Consider the following compound interest scheme, which we'll refer to as Scheme RST throughout this test. Scheme RST

An interest rate of r > 0 is applied at the end of the first week,

An interest rate of s > 0 is applied at the end of the second week,

An interest rate of t > 0 is applied at the end of the third week. Thereafter, the cycle repeats, so that the rates r, s, and t are applied at the end of the subsequent weeks, in this order.

1. In parts (i) to (iii) assume that the investment is made into an account that follows Scheme RST.

(i) If a principal P is invested at the beginning of Week 1, what is the value of the investment after 1 year? Note: There are 52 weeks in a year.

(ii) If a principal P is invested at the beginning of Week 1, how many cycles (3 weeks) will it take for the value of the investment to triple?

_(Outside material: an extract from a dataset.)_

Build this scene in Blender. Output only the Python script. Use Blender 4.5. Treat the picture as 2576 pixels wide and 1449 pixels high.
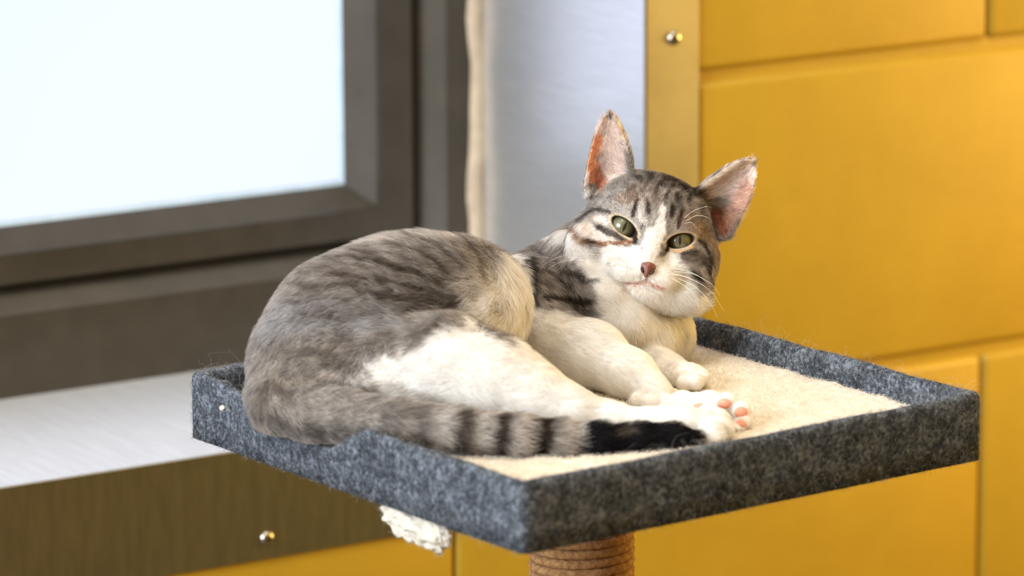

(iii) After 24 weeks we want the value of our investment to be S. What principal P should be invested at the beginning of the first week in order to ensure that the account has exactly S dollars?

2. Effective rates

(i) Consider another investment scheme that compounds once, at the end of the year, with annual interest rate ra. What value of ra must be selected in order for a principal P, invested on January 1st, to have the same value at the end of the year as an investment of P in Scheme RST?

(ii) Next consider an investment scheme that compounds continuously with interest rate rc. What value of rc must be selected in order for a principal P, invested on January 1st, to have the same value at the end of the year as an investment of P in the Scheme RST?

(iii) How does ra compare to rc? I.e. does it necessarily hold that ra > rc, or ra < rc? Justify your answer with an argument based on explicit mathematical inequalities, or by a written argument that invokes financial principles. You do not need to present both arguments.

3. (i) Using Scheme RST you'd like to set up a three-year annuity where you are able to withdraw A dollars from an account at the end of each three week period. How much should your initial deposit be?

(ii) Compute your initial deposit if you'd like the annuity in (i) to instead be a perpetuity, so you can make withdrawals of A every three weeks indefinitely.